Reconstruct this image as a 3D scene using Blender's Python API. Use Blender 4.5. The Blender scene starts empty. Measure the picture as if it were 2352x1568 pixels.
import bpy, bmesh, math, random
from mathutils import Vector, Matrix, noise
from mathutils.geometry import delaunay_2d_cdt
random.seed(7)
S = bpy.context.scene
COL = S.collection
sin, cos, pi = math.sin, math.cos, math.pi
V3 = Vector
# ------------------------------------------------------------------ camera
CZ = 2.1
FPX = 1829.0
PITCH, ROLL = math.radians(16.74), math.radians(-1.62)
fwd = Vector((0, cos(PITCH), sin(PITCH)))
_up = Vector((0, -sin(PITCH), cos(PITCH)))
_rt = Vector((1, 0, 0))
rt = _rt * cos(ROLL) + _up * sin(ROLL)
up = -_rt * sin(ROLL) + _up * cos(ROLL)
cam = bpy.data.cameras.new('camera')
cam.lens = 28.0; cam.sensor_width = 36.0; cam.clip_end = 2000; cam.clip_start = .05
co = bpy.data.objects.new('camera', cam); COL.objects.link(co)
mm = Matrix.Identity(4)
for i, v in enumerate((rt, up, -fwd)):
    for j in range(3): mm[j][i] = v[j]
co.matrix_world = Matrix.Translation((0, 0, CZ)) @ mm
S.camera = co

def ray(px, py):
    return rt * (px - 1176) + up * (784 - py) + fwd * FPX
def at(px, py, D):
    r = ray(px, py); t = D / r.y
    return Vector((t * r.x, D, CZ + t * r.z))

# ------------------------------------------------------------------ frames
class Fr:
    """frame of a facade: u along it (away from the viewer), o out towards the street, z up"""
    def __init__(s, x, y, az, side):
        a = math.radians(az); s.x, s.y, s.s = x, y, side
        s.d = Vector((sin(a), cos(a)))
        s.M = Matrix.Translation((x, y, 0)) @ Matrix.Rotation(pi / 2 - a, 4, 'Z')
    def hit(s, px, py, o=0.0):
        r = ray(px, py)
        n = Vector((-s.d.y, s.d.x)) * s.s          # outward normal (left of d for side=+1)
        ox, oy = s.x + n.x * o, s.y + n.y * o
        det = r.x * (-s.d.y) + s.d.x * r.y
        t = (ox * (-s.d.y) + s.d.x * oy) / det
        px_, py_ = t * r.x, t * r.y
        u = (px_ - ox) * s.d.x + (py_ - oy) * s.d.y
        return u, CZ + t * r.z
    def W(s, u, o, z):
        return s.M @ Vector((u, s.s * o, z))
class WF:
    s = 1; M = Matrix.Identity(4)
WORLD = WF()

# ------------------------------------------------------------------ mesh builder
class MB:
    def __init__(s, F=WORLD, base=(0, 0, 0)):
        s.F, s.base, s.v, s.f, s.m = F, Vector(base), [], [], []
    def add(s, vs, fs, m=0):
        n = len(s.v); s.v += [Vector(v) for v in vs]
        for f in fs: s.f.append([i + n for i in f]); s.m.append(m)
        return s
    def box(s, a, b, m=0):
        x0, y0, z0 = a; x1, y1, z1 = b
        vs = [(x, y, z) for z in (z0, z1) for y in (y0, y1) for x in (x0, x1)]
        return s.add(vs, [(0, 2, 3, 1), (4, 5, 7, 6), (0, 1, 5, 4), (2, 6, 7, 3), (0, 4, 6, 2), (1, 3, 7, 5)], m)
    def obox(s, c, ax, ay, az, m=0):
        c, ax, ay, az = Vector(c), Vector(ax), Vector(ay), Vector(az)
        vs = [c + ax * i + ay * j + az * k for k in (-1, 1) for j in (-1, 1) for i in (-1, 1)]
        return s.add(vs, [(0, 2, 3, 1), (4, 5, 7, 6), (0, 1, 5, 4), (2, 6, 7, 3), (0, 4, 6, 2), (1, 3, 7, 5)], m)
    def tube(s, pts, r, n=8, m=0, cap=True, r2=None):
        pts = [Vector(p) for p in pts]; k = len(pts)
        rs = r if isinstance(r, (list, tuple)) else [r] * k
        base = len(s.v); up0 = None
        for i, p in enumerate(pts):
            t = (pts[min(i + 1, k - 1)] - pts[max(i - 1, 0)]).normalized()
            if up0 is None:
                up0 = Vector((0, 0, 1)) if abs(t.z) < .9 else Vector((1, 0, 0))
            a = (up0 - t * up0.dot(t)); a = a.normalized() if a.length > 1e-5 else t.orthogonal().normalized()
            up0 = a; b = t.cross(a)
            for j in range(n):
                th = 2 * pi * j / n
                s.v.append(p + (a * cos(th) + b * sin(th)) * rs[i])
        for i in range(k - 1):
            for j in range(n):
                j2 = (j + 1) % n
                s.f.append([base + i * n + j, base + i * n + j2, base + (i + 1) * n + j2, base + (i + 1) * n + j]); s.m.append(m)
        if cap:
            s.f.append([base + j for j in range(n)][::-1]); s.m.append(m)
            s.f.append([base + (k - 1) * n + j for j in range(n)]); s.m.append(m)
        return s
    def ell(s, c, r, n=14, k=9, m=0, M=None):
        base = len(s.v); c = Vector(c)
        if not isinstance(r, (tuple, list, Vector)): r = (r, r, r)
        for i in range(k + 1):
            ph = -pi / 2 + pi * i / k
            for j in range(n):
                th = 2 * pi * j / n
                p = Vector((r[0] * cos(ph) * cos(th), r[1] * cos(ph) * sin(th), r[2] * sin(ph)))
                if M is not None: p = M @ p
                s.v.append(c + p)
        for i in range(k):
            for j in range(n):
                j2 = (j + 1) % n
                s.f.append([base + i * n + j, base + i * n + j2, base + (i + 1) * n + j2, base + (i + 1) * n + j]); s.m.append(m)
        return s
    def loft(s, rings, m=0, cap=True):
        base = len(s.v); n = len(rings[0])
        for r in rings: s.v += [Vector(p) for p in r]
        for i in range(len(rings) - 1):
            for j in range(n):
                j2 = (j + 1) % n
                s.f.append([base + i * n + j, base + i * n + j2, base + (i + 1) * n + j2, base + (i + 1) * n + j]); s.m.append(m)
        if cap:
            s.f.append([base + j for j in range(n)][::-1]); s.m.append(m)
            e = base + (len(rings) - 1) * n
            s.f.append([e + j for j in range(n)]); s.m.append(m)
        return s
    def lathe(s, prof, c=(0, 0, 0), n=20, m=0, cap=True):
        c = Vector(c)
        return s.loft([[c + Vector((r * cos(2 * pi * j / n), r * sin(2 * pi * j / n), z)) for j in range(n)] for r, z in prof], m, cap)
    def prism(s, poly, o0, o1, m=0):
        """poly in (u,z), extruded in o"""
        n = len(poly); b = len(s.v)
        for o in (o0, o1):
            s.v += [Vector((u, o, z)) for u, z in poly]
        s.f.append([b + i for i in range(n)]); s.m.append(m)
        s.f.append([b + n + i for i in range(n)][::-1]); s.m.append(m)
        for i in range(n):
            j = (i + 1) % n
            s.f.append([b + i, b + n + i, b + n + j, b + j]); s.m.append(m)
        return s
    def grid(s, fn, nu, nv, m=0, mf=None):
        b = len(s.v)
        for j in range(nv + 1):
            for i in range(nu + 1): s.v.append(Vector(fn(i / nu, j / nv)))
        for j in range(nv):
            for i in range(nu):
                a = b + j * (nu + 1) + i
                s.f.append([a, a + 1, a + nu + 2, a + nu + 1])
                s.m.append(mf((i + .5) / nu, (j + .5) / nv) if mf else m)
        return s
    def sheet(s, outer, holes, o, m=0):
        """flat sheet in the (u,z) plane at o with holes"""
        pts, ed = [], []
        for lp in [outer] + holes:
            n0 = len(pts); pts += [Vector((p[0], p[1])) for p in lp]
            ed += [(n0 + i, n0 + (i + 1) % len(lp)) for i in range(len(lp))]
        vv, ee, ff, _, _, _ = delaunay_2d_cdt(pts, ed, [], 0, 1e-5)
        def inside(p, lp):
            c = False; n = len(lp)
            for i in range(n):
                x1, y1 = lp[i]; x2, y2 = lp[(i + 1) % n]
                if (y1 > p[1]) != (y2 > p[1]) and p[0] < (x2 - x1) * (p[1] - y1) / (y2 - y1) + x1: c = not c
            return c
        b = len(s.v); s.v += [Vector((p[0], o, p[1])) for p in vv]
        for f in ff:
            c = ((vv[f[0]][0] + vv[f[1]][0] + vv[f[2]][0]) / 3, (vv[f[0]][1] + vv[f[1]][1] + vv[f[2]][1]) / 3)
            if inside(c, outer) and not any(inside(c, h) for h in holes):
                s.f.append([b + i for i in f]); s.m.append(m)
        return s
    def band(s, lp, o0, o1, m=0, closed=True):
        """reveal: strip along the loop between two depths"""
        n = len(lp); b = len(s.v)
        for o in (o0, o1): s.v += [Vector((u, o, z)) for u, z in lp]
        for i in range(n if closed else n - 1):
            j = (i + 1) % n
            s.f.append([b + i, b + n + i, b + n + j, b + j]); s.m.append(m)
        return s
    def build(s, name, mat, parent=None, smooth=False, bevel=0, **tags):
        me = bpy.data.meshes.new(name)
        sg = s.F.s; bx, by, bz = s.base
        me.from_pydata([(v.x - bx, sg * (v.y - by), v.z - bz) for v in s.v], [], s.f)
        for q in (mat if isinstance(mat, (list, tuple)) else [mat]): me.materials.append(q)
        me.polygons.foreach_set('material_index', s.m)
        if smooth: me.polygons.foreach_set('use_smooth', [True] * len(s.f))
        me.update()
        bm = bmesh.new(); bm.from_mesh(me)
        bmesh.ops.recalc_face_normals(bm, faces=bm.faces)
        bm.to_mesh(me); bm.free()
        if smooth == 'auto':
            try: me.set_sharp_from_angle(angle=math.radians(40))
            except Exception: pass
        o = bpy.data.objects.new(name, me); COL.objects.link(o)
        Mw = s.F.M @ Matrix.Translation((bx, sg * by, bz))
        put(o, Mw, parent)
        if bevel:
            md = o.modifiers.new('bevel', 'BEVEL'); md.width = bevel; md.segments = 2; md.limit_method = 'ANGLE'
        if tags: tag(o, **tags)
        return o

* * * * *

* GOAL: Scan the listing above for the word "scene" and copy every line that holds it.

* OUTPUT:
Reconstruct this image as a 3D scene using Blender's Python API. Use Blender 4.5. The Blender scene starts empty. Measure the picture as if it were 2352x1568 pixels.
S = bpy.context.scene